C’était le 10 avril 1994, lorsque les massacres ont commencé de l’autre côté du lac Mugesera, à Kagashi.
Les Musulmans de Mabare ont pris leurs barques et ont sauvé huit Tutsis qui avaient été jetés dans le lac.
L’Imam Rashid Bagabo, dirigeant du Mosquée, était l’organisateur de la résistance.
Les Musulmans ont érigé deux barrages pour protéger les Tutsis, environ 500, réfugiés à l’intérieur du Mosquée.
« A Mabare, nous avons eu deux opportunités.

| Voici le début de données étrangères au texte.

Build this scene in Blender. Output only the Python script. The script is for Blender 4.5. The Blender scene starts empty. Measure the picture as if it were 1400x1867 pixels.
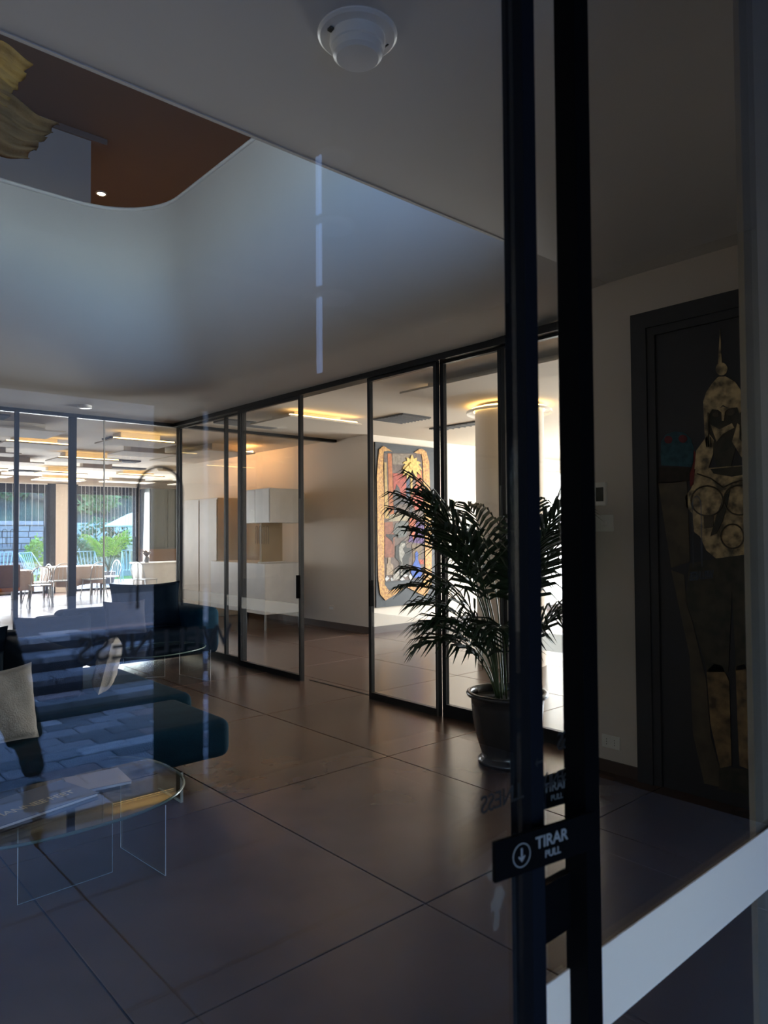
import bpy, bmesh, math, random
from mathutils import Vector, Matrix
random.seed(7)
R = math.radians
C = bpy.context.scene.collection
SC = bpy.context.scene

# ------------------------------------------------------------------ camera, sky, sun, exposure
cam_data = bpy.data.cameras.new('camera')
cam_data.sensor_fit = 'HORIZONTAL'; cam_data.sensor_width = 36.0
cam_data.lens = 36.0 * 1310.0 / 1400.0
cam_data.dof.use_dof = True; cam_data.dof.focus_distance = 6.5; cam_data.dof.aperture_fstop = 8.5
cam_data.clip_start = 0.02; cam_data.clip_end = 400
cam = bpy.data.objects.new('camera', cam_data); C.objects.link(cam)
cam.location = (0, 0, 1.55)
yaw, pitch, roll = R(41.7), R(1.55), R(0.41)
cam.matrix_world = (Matrix.Translation((0, 0, 1.55)) @ Matrix.Rotation(-yaw, 4, 'Z')
                    @ Matrix.Rotation(math.pi / 2 + pitch, 4, 'X') @ Matrix.Rotation(-roll, 4, 'Z'))
SC.camera = cam

world = bpy.data.worlds.new('sky'); SC.world = world; world.use_nodes = True
wn = world.node_tree.nodes; wl = world.node_tree.links
bg = wn['Background']
sky = wn.new('ShaderNodeTexSky'); sky.sky_type = 'NISHITA'; sky.sun_disc = False
sky.sun_elevation = R(42); sky.sun_rotation = R(20); sky.air_density = 1.3; sky.dust_density = 0.4
tint = wn.new('ShaderNodeMix'); tint.data_type = 'RGBA'; tint.blend_type = 'MULTIPLY'; tint.inputs['Factor'].default_value = 1.0; tint.inputs[7].default_value = (0.72, 0.86, 1.15, 1)
wl.new(sky.outputs[0], tint.inputs[6]); wl.new(tint.outputs[2], bg.inputs['Color']); bg.inputs['Strength'].default_value = 1.55

sun_d = bpy.data.lights.new('sun', 'SUN'); sun_d.energy = 7.0; sun_d.angle = R(0.6); sun_d.color = (1.0, 0.93, 0.82)
sun = bpy.data.objects.new('sun', sun_d); C.objects.link(sun)
sun.rotation_euler = Vector((-0.25, -0.72, -0.62)).to_track_quat('-Z', 'Y').to_euler()

def area_light(name, loc, target, size, energy, color):
    d = bpy.data.lights.new(name, 'AREA'); d.shape = 'RECTANGLE'; d.size, d.size_y = size
    d.energy = energy; d.color = color
    o = bpy.data.objects.new(name, d); C.objects.link(o); o.location = loc
    o.rotation_euler = (Vector(target) - Vector(loc)).to_track_quat('-Z', 'Y').to_euler()
    return o
# daylight entering the upper storey through its front window wall
area_light('upper_window_daylight', (0.8, 1.0, 4.8), (1.6, 7.0, 4.6), (4.0, 0.8), 58, (0.24, 0.50, 1.0))
# daylight entering the adjoining room through its tall side window
area_light('side_window_daylight', (13.6, 5.0, 1.6), (7.0, 5.4, 1.2), (4.8, 2.6), 1180, (0.95, 0.98, 1.0))
# weak fill light added on the left of the lounge, no window there
area_light('lounge_fill', (-4.2, 5.0, 1.5), (4.0, 5.0, 1.3), (3.6, 2.0), 8, (1.0, 0.96, 0.90))
# daylight through the garden windows of the restaurant
area_light('garden_window_daylight', (5.2, 19.7, 1.5), (5.2, 10.0, 0.9), (7.0, 2.4), 760, (0.95, 0.97, 1.0))

vs = SC.view_settings
vs.view_transform = 'Standard'; vs.look = 'None'; vs.gamma = 1.0; vs.use_curve_mapping = False; vs.exposure = 0.12
SC.cycles.use_denoising = True
SC.cycles.max_bounces = 10; SC.cycles.transparent_max_bounces = 40
SC.cycles.diffuse_bounces = 5; SC.cycles.glossy_bounces = 5; SC.cycles.transmission_bounces = 6
SC.cycles.caustics_reflective = False; SC.cycles.caustics_refractive = False
SC.cycles.sample_clamp_indirect = 6.0

# ------------------------------------------------------------------ materials
MATS = {}
def mat(name, col, rough=0.6, metal=0.0, emit=None, noise=None, bump=None, spec=0.5, sheen=0.0):
    if name in MATS: return MATS[name]
    m = bpy.data.materials.new(name); m.use_nodes = True
    nt = m.node_tree; b = nt.nodes['Principled BSDF']
    b.inputs['Base Color'].default_value = (*col, 1); b.inputs['Roughness'].default_value = rough
    b.inputs['Metallic'].default_value = metal; b.inputs['Specular IOR Level'].default_value = spec
    if sheen: b.inputs['Sheen Weight'].default_value = sheen
    tc = nt.nodes.new('ShaderNodeTexCoord')
    if noise is None: noise = (col, 6.0, 0.04)
    c2, scale, amt = noise
    n = nt.nodes.new('ShaderNodeTexNoise'); n.inputs['Scale'].default_value = scale; n.inputs['Detail'].default_value = 4
    nt.links.new(tc.outputs['Object'], n.inputs['Vector'])
    rmp = nt.nodes.new('ShaderNodeValToRGB')
    rmp.color_ramp.elements[0].position = 0.35; rmp.color_ramp.elements[1].position = 0.65
    d = tuple(c * (1 - amt) for c in c2) if c2 == col else c2
    rmp.color_ramp.elements[0].color = (*d, 1)
    u = tuple(min(1, c * (1 + amt)) for c in col) if c2 == col else col
    rmp.color_ramp.elements[1].color = (*u, 1)
    nt.links.new(n.outputs['Fac'], rmp.inputs['Fac']); nt.links.new(rmp.outputs['Color'], b.inputs['Base Color'])
    if bump:
        n2 = nt.nodes.new('ShaderNodeTexNoise'); n2.inputs['Scale'].default_value = bump[0]; n2.inputs['Detail'].default_value = 5
        nt.links.new(tc.outputs['Object'], n2.inputs['Vector'])
        bp = nt.nodes.new('ShaderNodeBump'); bp.inputs['Strength'].default_value = bump[1]; bp.inputs['Distance'].default_value = 0.02
        nt.links.new(n2.outputs['Fac'], bp.inputs['Height']); nt.links.new(bp.outputs['Normal'], b.inputs['Normal'])
    if emit:
        b.inputs['Emission Color'].default_value = (*emit[0], 1); b.inputs['Emission Strength'].default_value = emit[1]
    MATS[name] = m
    return m

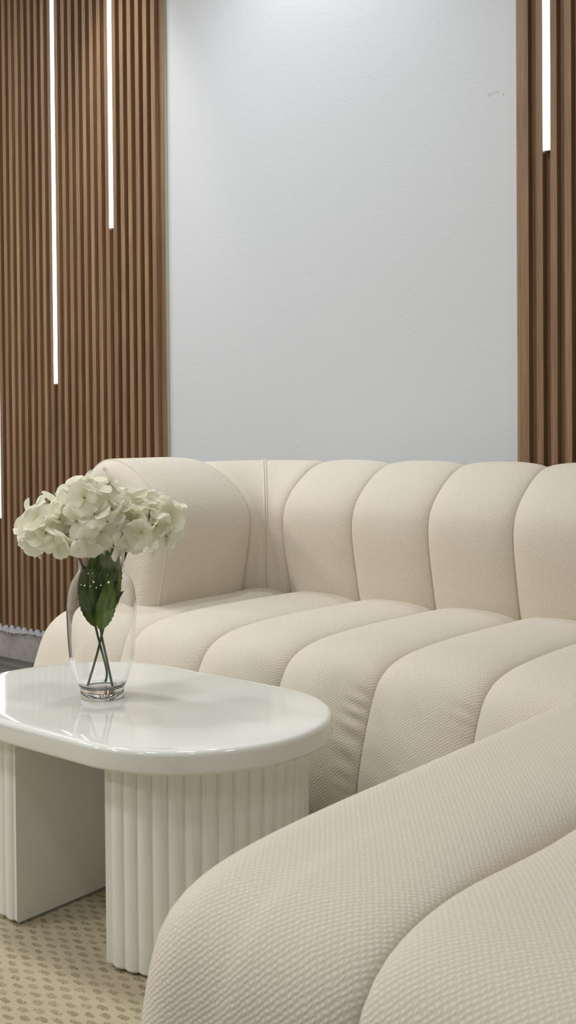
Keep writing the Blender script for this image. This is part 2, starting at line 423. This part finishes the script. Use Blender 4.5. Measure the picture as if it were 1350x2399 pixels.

Tout d’abord, les Musulmans étaient convaincus qu’aucune personne ne devait être tuée pour des motifs ethniques », a-t-il déclaré.
La deuxième, a-t-il ajouté, était que le Chef du Secteur de Rubona, qui subissait une pression immense de la part du leader communal, hésitait à soutenir les massacres contre les Tutsis, comme il en avait reçu l’ordre.
Les femmes et les enfants ont collecté des pierres pour les hommes, qui, en plus de leurs flèches et de leurs lances, ont pu repousser les attaques, a-t-il déclaré.
Les miliciens ont eu finalement des renforts des tueurs d’ailleurs et de l’Armée nationale de l’époque (ex-FAR).
Deux attaques inattendues ont ensuite tué presque toutes les personnes qui avaient choisi de rester dans le Mosquée, à l’exception de Bagabo et de quelques Tutsis qui avaient choisi de se cacher dans des papyrus à proximité du lac.
Certains survivants des attaques ont quitté le Mosquée et se sont refugies ailleurs. Bagabo ne les a plus jamais revus, à l’exception d’Alphonsine Musabwamana, l’une des huit personnes qu’ils avaient sauvées avec des barques quelques jours plus tôt.
Apprenant que des libérateurs Inkotanyi du FPR étaient déjà dans la ville de Rwamagana, Bagabo a montré a ceux qui s’etaient refugies dans le marais comment ils pouvaient se déplacer jusqu’à l’endroit où se trouvaient les sauveurs Inkotanyi.
Alphonsine Musabwamana a confirmé qu’elle serait morte si les Musulmans de Mabare ne les avaient pas sauvés de la noyade.
« Nous sommes venus le 10 avril et avons été accueillis par les Musulmans », a-t-elle déclaré.
Lors de l’attaque du Mosquée, elle a blessée à la tête et au cou par la machette, mais elle a réussi à s’enfuir.
L’Imam Bagabo, qui félicite le FPR d’avoir mis fin au génocide, a déclaré : "La vie est revenue à la normale, les gens ont eu à nouveau le goût de vouloir vivre".
Contrairement à d’autres religions, avant 1994, les dirigeants musulmans au Rwanda continuaient d’encourager leurs disciples à ne pas s’impliquer dans l’idéologie du génocide.
Le Cheikh Salim Hitimana de la Communauté musulmane du Rwanda (RMC), a déclaré que ce que l’Imam Bagabo et d’autres musulmans de Mabare avaient fait était le résultat d’un communiqué de la RMC, publiée le 12 mars 1992.
“Signé par Cheikh Ahmad Mugwiza, alors Mufti, le message dénoncait l’incitation à la haine et à la division”, a déclaré Cheikh Hitimana.
« La communauté musulmane a pris la décision de s’éloigner de la politique de division qui a finalement conduit le pays au génocide contre les Tutsis », a-t-il déclaré.
L’Imam du CMR s’était également engagé à construire un monument à la mémoire des victimes du génocide des Tutsis massacrés au Mosquée, mais il s’est effondré par la suite.
Ému par cette bravoure, Kharidi Nshuti, Hadj et homme d’affaires, s’est engagé à donner à Rashid Bagabo, en guise de gratitude, un billet d’avion pour se rendre à la Mecque en Arabie Saoudite pour le pèlerinage islamique.